Economists: Home Market Gains This Year Hinge on Job Growth

Economists: Home Market Gains This Year Hinge on Job Growth

Wall Street - A panel of top economists expressed generally optimistic views Tuesday about the U.S. housing market, predicting sizeable gains in home construction and new-home sales this year as long as interest rates don’t rise too quickly and job growth continues to advance at a moderate pace.

Economists speaking at the International Builders’ Show in Las Vegas, which is expected to draw 80,000 attendees this week, predicted a 20% increase in home construction this year and an even larger gain in new-home sales. They foresee home-price increases cooling from their double-digit percentage gains or recent years to rise this year by a more subdued 5%.

However, the economists – the National Association of Home Builders’ David Crowe, Freddie Mac FMCC +1.37% ’s Frank Nothaft and Nationwide Insurance’s David Berson — cautioned that much of their forecast relies on job growth.
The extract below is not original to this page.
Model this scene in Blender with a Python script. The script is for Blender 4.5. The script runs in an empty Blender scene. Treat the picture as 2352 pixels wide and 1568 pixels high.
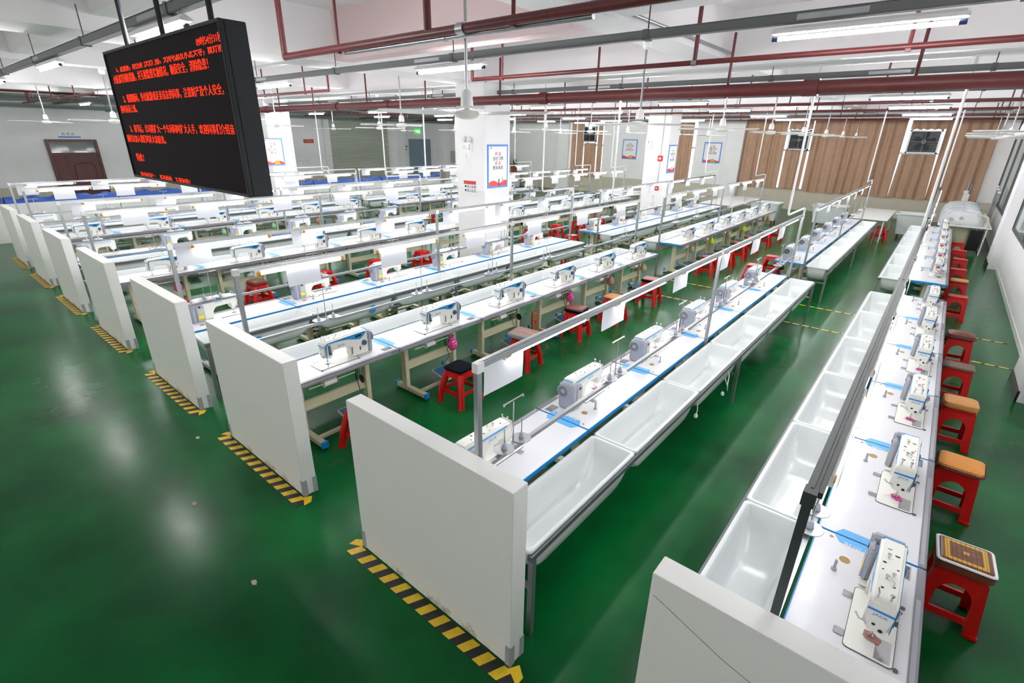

The optimistic outlooks bode well for overall economy since housing construction and home sales have significant influence on business activity. When consumers buy homes, they also buy furniture and many other goods and services, spreading out the economic benefit across many industries.

The builders’ association’s Mr. Crowe foresees sales increasing by roughly 40% this year to 603,000. He sees builders starting construction of 1.15 million homes this year, a 24.5% gain.

“Once we get a stronger job market, more jobs being created, higher income growth, we will see an increase in household formation,” Mr. Berson said.

For Mr. Nothaft, the change to watch for this year is a shift by lenders to focus more on originating loans for purchasing homes rather than for refinancing. Lenders have concentrated mostly on refinancing loans for several years as interest rates have hovered at historically low levels. But, a combination of an expected rise in rates this year and increases in sales of new and existing homes will spur them to turn to the so-called purchase market.

According to the Mortgage Bankers Association, refinancing accounted for 63% of mortgage originations last year and 71% in 2012. The bankers association predicts that ratio will reverse this year, with refinancing accounting for 39% of originations and purchase loans 61%. That would be the first time that mortgages for purchases have outpaced refinancings since 2000.

“With fewer refis, we’ll see lenders do more proactive outreach to attract those buyer applications for mortgage loans,” Mr. Nothaft said. However, it remains to be seen if lenders will compete to land those borrowers by slightly loosening loan-qualification standards.

Meanwhile, theories abound on what has hindered home construction in recent years. Although the Census Bureau reported on Monday that private residential construction rose more than 18% last year, some economists believe construction activity should be even stronger considering the length of the economic recovery.

“We’re returning to a little closer to normal,” said Mr. Hunter, who is attending the Builders’ Show this week but didn’t appear on the IBS economic panel. “Inventories will not be as tight. Demand and production levels will be higher.”

That has several observers expecting a larger increase in home-construction starts this year than last. Freddie Mac’s Mr. Nothaft predicts 1.1 million housing starts this year. “We still have at least a couple more years before we’re back to a normal pace of home construction,” Mr. Nothaft said in an interview prior to the conference.